1)  La sconfitta del berlusconismo divenuto estremista per mancanza di idee e di prospettive, nasce in tutto il Paese dalla consapevolezza degli inganni plateali destinati a nascondere il niente o il marcio. Ma nasce anche dal declino dei ceti che ne avevano sancito il successo. L’ “andate e arricchitevi” senza badare troppo alle regole, magari anche violandole armati di un egoismo e di una cecità a tutta prova, ha fatto il suo tempo. La filosofia di Silvio che trovava incarnazione in lui, non incanta più sia perché oggi è più difficile praticarla, sia perché l’impoverimento e la frustrazione a cui ha costretto il Paese, si sta rivolgendo contro di essa, come tutte statistiche economiche mettono in luce. Né bastano gli interventi surreali e gaglioffi di Berlusconi e Tremonti su una presunta abbondanza a cancellare questa realtà.

2) La vittoria contro un avversario dotato non solo della padronanza dell’informazione, ma anche di mezzi praticamente illimitati, è dovuta a una riscoperta dell’impegno di molte persone, alla rinascita di entusiasmi che sembravano in stato di morte apparente, di un tessuto di cittadini che hanno riscoperto la voglia di partecipare e di esserci.

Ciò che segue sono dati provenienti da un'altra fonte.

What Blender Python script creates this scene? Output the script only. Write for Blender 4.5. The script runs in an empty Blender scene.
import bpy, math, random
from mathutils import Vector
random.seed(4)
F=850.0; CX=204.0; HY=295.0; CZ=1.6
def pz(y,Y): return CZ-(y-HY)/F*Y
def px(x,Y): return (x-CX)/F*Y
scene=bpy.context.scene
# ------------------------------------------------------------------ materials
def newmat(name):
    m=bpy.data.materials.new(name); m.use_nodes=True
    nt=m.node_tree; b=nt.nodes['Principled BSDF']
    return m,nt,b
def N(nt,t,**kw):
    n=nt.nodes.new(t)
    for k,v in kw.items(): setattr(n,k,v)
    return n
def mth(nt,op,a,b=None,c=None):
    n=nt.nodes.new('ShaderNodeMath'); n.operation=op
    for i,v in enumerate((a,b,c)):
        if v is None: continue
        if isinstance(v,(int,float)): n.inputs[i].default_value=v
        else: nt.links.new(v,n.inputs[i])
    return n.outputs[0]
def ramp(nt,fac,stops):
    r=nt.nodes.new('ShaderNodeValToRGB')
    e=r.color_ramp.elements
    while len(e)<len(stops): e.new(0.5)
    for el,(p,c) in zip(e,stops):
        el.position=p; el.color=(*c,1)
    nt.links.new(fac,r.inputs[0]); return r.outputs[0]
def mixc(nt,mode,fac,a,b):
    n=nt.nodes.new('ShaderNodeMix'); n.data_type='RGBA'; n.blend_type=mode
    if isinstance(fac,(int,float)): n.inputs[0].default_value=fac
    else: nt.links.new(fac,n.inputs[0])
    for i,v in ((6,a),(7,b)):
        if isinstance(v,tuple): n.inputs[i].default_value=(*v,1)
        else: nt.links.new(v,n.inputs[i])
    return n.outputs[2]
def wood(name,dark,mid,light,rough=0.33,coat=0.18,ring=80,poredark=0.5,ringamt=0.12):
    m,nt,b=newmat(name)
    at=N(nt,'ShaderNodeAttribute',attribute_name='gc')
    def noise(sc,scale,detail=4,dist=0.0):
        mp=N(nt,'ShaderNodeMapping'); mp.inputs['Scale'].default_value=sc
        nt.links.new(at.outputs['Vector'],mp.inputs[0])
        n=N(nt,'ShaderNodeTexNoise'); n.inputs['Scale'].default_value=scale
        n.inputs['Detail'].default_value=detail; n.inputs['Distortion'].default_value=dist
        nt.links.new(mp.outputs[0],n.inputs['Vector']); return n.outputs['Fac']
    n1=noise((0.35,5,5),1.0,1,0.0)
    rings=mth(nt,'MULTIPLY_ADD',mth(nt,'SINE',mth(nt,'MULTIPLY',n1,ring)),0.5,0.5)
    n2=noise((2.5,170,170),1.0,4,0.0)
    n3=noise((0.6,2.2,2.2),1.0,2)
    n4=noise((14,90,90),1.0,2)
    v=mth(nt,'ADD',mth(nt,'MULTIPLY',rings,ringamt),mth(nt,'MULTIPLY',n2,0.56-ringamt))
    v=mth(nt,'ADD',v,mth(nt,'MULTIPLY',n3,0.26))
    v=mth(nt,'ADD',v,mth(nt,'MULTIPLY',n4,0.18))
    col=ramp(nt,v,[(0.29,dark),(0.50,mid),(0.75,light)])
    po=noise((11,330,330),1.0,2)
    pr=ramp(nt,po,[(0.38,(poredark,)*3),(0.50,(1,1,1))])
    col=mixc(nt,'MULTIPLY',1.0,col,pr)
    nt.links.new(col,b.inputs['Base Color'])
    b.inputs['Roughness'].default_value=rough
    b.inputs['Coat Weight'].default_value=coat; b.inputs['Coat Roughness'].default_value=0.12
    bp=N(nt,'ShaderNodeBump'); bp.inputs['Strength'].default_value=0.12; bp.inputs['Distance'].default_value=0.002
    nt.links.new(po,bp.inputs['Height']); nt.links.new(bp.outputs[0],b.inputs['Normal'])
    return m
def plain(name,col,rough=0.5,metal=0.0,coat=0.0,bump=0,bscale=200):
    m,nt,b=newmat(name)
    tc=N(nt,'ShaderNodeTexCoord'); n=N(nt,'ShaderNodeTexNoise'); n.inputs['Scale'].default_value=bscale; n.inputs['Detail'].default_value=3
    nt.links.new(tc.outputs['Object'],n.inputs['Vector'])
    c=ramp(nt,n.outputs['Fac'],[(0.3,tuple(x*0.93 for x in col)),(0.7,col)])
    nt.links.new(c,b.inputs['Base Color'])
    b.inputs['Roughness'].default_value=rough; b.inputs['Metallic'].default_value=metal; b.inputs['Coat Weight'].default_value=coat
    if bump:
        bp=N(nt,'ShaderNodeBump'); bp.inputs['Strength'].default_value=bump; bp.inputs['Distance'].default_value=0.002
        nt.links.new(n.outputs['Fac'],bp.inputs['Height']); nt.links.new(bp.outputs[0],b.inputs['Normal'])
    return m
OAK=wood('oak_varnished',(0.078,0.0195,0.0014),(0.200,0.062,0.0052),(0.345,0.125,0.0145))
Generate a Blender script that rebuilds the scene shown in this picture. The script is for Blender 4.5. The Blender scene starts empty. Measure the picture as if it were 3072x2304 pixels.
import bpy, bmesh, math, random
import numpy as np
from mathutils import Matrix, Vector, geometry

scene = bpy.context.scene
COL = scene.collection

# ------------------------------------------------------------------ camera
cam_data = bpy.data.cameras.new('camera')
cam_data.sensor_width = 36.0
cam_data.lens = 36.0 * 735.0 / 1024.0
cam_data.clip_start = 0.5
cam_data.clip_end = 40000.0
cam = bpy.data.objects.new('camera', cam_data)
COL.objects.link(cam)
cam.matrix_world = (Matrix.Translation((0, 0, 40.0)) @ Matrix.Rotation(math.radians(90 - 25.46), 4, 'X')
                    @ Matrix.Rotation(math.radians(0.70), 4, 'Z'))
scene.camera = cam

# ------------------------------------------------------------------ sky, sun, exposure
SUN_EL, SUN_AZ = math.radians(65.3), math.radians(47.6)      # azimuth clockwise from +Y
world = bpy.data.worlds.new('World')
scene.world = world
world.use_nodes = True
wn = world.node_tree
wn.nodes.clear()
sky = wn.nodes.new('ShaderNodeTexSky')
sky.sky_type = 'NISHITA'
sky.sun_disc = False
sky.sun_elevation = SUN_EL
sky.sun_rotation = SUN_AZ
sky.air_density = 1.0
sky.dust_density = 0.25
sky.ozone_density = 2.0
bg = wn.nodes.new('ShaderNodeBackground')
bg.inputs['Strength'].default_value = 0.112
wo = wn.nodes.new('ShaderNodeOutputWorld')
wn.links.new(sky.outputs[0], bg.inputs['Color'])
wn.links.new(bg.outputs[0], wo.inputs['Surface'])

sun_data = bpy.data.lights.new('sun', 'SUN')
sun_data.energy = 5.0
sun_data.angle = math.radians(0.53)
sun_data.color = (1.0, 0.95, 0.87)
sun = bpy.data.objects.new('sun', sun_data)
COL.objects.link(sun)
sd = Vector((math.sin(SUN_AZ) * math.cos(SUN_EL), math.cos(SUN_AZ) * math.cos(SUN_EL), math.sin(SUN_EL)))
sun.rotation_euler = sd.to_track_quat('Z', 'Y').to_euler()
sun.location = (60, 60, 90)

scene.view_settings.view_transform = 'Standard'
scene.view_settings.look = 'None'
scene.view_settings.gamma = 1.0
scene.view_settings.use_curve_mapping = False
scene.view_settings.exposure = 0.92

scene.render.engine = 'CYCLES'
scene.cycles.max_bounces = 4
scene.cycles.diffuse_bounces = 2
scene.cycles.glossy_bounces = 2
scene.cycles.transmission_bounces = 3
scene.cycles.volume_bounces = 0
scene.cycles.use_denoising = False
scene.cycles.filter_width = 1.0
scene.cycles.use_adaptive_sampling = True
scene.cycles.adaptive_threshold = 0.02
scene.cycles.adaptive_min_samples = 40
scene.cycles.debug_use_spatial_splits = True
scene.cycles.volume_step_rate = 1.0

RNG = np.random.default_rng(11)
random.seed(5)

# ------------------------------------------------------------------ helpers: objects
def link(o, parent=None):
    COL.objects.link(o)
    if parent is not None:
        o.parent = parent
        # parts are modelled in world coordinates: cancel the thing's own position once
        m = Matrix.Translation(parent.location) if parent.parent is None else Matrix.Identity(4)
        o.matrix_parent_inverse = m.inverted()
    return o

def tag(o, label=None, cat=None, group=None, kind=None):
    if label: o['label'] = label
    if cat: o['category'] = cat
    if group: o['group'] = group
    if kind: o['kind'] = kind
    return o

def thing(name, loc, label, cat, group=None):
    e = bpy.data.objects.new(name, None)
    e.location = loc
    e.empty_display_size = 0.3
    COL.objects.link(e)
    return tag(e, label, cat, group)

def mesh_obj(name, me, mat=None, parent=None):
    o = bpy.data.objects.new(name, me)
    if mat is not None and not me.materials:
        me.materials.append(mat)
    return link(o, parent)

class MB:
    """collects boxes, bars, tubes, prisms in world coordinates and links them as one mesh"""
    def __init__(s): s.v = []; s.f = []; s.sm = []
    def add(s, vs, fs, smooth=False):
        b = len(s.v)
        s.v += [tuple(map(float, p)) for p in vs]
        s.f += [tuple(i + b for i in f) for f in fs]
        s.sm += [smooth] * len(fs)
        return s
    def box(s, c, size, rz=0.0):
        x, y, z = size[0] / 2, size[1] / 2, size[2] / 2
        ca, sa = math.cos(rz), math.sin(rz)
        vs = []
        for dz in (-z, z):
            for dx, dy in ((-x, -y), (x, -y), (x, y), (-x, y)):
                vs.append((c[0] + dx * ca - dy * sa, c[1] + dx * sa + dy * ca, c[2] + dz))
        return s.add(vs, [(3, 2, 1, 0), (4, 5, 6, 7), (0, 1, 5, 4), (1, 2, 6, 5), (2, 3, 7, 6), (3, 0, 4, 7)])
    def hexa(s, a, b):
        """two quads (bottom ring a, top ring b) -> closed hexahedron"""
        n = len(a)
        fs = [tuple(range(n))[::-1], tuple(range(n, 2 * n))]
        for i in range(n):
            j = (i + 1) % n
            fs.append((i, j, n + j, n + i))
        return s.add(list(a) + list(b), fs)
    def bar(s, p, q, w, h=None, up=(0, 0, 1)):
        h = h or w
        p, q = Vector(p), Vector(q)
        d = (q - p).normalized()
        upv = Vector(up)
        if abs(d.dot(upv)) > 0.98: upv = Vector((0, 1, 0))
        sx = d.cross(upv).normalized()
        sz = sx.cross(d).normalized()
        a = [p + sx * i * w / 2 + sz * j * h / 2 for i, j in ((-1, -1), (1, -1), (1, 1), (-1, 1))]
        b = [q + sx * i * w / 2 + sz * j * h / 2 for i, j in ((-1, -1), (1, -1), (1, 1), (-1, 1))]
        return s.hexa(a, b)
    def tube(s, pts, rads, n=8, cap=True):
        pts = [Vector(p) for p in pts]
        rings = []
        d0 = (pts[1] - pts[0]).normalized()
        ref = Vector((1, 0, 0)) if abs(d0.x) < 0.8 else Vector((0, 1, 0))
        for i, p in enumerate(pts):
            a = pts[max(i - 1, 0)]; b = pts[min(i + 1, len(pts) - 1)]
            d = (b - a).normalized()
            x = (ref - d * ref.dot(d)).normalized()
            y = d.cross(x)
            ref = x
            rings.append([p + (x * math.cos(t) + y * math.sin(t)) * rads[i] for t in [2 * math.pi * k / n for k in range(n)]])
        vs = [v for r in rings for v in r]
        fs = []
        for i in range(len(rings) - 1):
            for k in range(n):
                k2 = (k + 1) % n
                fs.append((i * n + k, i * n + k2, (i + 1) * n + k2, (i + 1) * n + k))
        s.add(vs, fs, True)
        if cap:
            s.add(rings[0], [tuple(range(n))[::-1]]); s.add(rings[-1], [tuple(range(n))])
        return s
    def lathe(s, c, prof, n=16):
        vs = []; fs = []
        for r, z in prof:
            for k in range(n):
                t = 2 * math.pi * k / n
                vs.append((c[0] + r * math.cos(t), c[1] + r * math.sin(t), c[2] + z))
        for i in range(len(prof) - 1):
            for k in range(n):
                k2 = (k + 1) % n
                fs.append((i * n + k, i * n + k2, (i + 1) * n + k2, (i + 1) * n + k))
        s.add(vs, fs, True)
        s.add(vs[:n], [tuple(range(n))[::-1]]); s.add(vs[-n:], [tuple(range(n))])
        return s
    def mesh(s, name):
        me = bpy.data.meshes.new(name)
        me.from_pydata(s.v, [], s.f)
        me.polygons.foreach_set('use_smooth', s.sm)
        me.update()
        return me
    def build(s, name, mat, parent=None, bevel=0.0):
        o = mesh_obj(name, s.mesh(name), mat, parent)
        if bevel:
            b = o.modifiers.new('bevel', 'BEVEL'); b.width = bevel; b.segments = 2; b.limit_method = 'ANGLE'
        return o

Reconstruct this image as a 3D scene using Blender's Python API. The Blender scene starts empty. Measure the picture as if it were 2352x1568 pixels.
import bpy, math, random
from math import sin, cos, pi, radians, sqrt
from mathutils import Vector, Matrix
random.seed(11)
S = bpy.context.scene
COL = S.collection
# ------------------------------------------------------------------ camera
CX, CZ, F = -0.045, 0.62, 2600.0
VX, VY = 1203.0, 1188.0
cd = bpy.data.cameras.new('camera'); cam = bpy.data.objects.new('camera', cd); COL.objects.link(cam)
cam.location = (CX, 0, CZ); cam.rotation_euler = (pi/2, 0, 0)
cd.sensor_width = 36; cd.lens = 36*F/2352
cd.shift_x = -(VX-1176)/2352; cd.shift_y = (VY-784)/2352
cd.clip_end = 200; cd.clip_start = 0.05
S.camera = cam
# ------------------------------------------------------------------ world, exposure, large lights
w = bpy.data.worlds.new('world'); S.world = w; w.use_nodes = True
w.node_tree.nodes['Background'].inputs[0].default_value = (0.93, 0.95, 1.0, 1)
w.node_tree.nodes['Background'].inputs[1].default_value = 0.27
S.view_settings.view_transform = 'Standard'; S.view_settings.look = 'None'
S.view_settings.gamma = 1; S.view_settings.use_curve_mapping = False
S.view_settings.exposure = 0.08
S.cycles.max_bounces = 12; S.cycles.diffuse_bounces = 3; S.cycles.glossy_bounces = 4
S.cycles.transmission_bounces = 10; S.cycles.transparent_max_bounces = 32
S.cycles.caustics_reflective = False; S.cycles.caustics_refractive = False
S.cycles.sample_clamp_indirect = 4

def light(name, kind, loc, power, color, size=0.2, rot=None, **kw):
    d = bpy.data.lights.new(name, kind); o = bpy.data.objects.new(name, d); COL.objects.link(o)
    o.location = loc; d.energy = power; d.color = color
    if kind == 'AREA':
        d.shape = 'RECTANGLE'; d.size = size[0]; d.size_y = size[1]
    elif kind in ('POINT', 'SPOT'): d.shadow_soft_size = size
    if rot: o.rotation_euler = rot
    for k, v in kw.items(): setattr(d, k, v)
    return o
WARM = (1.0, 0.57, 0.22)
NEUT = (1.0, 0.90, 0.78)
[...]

O i partiti di opposizione comprendono questa nuova realtà, la stimolano e vi si adattano, uscendo dalla soffocante logica degli apparati e dei bilancini, oppure sono destinati non solo al declino, ma a regalare al Paese una transizione agitata e forse drammatica.

3) La Lega non governa più in nessuna grande città del Nord: è fuori da Torino, Milano, Bologna, Trieste, Venezia, Genova, Trento. Ha perso in alcune città importanti come Novara e Pavia, in molti comuni dell’hinterland milanese, in alcune sue roccaforti. Sta risalendo in disordine  le valli che aveva disceso con orgogliosa sicurezza. E sta tornando alla sua dimensione pedemontana. Accreditarla come il partito del Nord sarebbe solo disonestà intellettuale, materia che certo non manca, ma che verrà esercitata da qui in avanti per “riposizionarsi”

4) Le posizioni più radicali e meno legate alle camarille di potere e di tessere sono quelle che hanno avuto maggiore successo. Questo ha anche a che vedere con lo scarso appeal esercitato dalle formazioni di centro, cosiddette moderate, anche se spesso solo nello stile, non nella sostanza di un soffocante conservatorismo. Il fatto è che dopo vent’anni di immobilismo il Paese ha bisogno di cambiamenti radicali, non di aggiustamenti e tantomeno di specchietti per le allodole: di questo se ne rendono conto tutti. Sarebbe un errore capitale scambiare la gradualità necessaria degli interventi con la moderazione degli obiettivi.

5) Nel mezzo di questa nuova realtà la cosiddetta antipolitica, l’ambiguità del sono tutti uguali è diventata vecchia nel giro di una giornata. E’ il momento di ricostruire il Paese, di partecipare e impegnarsi in una nuova stagione. Anche l’ipocrisia delle battute è stata battuta.